Tuesday, April 5, 2016

Why Supply Solutions Fail to Provide Affordability

A lot of talk has been had lately on how housing supply needs to catch up with demand in order to lower housing costs. But, in the world of big and frequent data it’s nearly impossible for affordable housing providers to get financing for more affordable housing, especially when the building cycle begins to turn and the market genies begin to talk about oversupply. Here in Texas two articles in the past 24-hours have raised the question: Do we have too much Multifamily in Houston?

Yesterday the Houston Chronicle published an interview on how the Houston MF market has gone past the tipping point and will begin to slow down due to oversupply. While the developer, Worthing Cos., focuses on high-end MF rental, the fact of the matter is that market watchers have read the tea leaves and feel that the Houston Market needs to cut back on supply.

This sentiment was reiterated on the news clips from the Texas A&M Real Estate Center’s RECON report, today.

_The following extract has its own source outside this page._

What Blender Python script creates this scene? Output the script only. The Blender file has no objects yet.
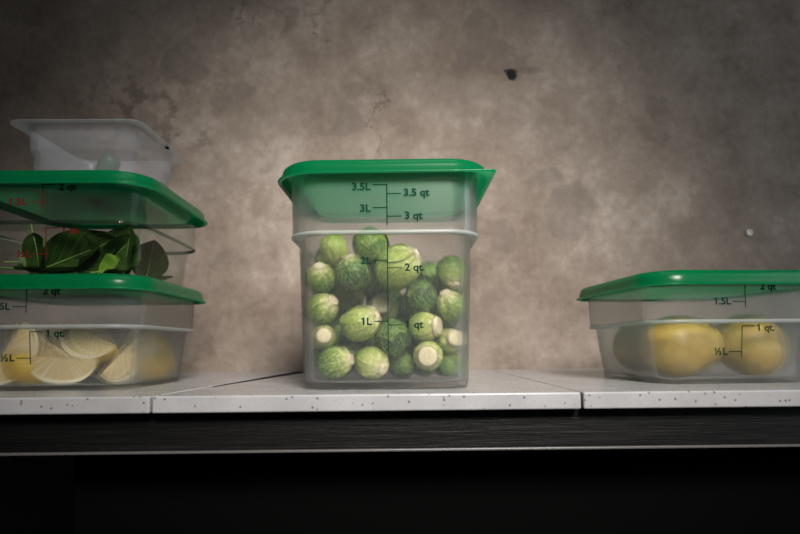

Taking information from market analyst Marcus & Millichap, RECON notes that there just isn’t enough demand for the units currently in the pipeline.

Just a couple of weeks ago Joe Cortright, over at City Observatory, had a nice piece on the impacts that sunken oil prices have meant to the housing market in North Dakota. Texas A&M also did some great work on analyzing the effects of low oil on housing markets in Midland and Odessa, Texas. It’s clear from the data that low oil prices = fewer jobs = lower housing costs.

While it’s certainly true that more supply certainly leads to lower cost, it’s important to remember that market analysts, builders, developers and housing financiers are keenly aware of what’s going on in the macro and micro economies where they work and invest. They are quick to pull out or at least slow down on what and where they build. This is what makes it so hard for supply to be the simple answer to our housing affordability needs.

Let’s keep looking though, cause lord knows we need more affordable housing.